Taza de café Duralex
Taza de café Duralex

Taza de café Duralex. Hecha en Francia. 1970s-1980s. Colección Cuba Material.

Publicado en Cuba Contemporánea: Ausencia no quiere decir olvido:

(…) Una tacita de café para comenzar. Porque a mi memoria esta fue la primera imagen que arribó: para la colada en la cafetera INPUD, poner en el embudo, donde va la mezcla de un polvo a base de café y chícharos, aquellas canicas de cristal con aletas de colores en su interior -esas bolas con que los niños jugábamos “a la mentira” o “la verdad”-. En el siglo XX nuestro alguien comenzó a utilizarlas no bajo el concepto de ingredientes, sino con la estrategia de hacer más con menos. Y al parecer algo en verdad sucedía, porque fue un método extendido. Sí, es exagerado. Olvídenlo.

Antes de ir a la cocina a por el café, una mujer se calza sus chancletas de goma. Coloridas, por capas, bordes corrugados. Un modelo similar a las hawaianas. Pero gordas. Chancletas gordas que por el uso y la malformación del pie, y las complicaciones a la hora del recambio por otras nuevas, se desgastaban. ¿La solución?: ponerlas en agua caliente. Y casi se recuperaban -dicen- del fuerte desgaste.

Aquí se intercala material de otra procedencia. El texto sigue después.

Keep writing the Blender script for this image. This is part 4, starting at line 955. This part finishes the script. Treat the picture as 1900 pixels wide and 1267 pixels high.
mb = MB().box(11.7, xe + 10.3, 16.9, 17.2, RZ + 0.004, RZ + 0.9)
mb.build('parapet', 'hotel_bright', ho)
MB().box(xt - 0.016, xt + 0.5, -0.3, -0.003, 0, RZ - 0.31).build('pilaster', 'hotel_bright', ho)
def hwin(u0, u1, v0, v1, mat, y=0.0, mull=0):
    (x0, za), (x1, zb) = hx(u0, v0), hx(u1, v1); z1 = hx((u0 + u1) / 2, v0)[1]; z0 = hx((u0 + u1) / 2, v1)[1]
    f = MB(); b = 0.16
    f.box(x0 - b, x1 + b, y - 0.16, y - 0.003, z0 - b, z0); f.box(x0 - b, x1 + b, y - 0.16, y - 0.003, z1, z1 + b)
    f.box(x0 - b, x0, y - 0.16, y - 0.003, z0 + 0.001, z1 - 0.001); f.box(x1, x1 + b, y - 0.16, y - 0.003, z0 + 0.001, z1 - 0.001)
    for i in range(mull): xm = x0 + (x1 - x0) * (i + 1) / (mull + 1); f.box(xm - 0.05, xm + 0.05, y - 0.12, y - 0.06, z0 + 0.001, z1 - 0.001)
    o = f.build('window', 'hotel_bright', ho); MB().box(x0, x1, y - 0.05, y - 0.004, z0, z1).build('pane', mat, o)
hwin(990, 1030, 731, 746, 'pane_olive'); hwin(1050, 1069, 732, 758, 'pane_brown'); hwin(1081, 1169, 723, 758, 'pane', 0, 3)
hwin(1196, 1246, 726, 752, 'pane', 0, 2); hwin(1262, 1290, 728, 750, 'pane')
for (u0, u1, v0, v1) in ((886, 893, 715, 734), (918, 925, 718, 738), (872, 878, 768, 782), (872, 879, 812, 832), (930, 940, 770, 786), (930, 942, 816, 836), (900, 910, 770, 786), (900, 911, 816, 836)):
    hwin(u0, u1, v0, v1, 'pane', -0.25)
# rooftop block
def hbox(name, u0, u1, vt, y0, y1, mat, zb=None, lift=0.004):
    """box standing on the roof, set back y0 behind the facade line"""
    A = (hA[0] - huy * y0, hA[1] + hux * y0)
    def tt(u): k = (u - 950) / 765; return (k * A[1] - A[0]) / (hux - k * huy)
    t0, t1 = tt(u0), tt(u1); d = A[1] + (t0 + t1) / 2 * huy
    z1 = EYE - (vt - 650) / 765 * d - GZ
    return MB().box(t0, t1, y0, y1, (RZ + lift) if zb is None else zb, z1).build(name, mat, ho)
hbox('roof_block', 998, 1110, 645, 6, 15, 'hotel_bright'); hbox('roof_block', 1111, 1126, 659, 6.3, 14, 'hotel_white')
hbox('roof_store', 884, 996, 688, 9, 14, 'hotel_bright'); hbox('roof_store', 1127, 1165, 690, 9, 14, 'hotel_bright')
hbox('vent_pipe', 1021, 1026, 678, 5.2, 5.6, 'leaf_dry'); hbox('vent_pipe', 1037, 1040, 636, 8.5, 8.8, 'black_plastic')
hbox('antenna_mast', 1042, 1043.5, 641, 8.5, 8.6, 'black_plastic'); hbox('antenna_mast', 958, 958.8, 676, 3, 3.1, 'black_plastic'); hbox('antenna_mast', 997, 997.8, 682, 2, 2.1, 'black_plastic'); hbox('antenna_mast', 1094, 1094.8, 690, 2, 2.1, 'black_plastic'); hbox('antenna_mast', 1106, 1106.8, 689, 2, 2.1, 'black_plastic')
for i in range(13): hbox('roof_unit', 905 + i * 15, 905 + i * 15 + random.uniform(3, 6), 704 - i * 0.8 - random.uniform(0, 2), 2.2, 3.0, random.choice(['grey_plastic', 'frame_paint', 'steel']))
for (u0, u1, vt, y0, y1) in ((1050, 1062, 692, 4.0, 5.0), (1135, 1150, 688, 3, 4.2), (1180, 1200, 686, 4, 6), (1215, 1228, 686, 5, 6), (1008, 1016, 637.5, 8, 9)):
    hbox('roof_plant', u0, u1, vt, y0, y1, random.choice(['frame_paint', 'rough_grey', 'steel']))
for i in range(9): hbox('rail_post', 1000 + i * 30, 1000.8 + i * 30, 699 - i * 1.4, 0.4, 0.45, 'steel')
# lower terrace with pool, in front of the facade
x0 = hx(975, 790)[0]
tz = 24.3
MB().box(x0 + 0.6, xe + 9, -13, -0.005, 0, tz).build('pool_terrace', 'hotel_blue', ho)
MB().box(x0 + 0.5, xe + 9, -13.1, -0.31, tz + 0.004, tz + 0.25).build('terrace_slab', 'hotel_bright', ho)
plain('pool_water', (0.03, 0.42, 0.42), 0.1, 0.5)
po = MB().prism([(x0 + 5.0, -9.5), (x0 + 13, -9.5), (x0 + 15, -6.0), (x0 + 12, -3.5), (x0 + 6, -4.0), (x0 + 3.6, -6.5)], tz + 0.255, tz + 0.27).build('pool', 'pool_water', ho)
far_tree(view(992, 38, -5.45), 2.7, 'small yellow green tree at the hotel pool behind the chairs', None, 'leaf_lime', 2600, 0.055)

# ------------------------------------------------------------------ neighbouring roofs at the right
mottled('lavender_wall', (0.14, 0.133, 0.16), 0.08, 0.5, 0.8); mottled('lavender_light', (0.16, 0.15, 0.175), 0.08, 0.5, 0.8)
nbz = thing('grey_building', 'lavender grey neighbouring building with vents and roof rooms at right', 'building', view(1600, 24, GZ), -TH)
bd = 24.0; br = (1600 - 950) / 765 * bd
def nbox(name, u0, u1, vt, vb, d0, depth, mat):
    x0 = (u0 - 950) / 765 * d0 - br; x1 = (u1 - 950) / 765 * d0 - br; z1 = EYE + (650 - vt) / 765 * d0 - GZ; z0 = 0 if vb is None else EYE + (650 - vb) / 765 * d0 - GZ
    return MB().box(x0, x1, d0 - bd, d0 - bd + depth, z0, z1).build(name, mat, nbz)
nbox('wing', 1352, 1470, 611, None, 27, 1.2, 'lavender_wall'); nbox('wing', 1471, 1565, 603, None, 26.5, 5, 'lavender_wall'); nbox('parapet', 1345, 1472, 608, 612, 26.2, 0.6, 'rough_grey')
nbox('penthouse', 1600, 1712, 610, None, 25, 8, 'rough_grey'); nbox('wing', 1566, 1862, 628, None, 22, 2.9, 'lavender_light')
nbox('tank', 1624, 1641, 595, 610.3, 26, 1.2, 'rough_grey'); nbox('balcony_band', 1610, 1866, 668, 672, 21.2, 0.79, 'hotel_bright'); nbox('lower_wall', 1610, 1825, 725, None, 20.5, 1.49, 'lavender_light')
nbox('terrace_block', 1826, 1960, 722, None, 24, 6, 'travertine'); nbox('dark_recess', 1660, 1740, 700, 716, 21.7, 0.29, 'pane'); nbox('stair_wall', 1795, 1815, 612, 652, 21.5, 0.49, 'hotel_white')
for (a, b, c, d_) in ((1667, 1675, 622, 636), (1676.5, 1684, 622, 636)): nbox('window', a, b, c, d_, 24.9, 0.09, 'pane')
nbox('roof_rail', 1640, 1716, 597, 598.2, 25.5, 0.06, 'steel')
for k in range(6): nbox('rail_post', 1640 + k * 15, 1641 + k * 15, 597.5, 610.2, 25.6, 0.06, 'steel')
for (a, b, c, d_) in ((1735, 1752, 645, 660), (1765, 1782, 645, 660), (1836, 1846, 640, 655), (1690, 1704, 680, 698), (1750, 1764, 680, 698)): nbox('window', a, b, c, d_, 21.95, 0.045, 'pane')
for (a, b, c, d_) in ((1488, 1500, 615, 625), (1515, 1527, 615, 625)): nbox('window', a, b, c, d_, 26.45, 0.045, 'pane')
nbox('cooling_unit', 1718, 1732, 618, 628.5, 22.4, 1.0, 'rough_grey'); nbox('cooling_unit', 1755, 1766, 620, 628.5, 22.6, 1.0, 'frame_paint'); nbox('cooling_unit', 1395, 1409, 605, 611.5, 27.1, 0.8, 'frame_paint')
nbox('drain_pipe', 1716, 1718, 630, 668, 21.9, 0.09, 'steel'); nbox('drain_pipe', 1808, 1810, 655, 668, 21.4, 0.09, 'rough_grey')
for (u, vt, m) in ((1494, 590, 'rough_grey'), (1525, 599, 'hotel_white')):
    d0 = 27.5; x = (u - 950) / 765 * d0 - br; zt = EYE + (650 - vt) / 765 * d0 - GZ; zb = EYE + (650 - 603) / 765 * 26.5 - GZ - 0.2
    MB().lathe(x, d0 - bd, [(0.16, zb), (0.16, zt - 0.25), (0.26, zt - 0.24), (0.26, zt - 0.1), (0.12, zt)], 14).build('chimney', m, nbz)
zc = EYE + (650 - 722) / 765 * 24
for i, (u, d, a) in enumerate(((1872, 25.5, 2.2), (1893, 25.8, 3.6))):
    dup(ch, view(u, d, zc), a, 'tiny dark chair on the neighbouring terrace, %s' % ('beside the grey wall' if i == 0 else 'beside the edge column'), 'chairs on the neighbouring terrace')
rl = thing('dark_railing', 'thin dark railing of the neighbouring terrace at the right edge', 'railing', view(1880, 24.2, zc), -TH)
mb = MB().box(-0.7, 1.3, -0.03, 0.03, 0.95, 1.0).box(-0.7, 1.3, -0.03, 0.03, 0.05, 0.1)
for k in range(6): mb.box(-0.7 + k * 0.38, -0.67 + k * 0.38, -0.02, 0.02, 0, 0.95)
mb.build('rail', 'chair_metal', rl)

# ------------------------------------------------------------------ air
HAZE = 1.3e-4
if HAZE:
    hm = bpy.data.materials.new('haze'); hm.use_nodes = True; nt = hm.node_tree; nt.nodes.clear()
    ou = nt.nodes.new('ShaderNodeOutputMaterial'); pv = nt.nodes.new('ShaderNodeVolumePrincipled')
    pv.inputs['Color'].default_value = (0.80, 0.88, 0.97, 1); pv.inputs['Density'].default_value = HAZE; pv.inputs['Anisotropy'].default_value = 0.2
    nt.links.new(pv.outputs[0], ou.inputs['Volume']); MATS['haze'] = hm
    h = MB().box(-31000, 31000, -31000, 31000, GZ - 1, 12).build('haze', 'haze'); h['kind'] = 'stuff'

Antes de ir para la escuela o a la jornada laboral, la Revista de la mañana. Noticias y muñequitos en blanco y negro mientras en la mesa estaba la taza de café, o el café con leche, galletas y pan con algo… Por entonces no era “La Habana a todo color” si de televisores se trata. El reinado del Caribe, el Krim 218 y otras pocas marcas. De bombillos fueron en una época, de transistores (creo) más adelante. Un adelantado puso manos a la obra y con una muy pequeña inversión tuvo lo que para él fue su primer TV a color: pintar la pantalla en los bordes con los colores primarios permitiendo siempre la transparencia.

Las guarachas eran unas sandalias que se hacían con neumáticos desechados. En el gusto o en el apartado de los gratos recuerdos de no pocas amigas cuarentonas y cincuentonas que tengo en mi haber, persiste o pervive la imagen del pie calzando aquellos modelos. Incluso, algunas quisieran tener un par flamante para los días de verano y largas caminatas.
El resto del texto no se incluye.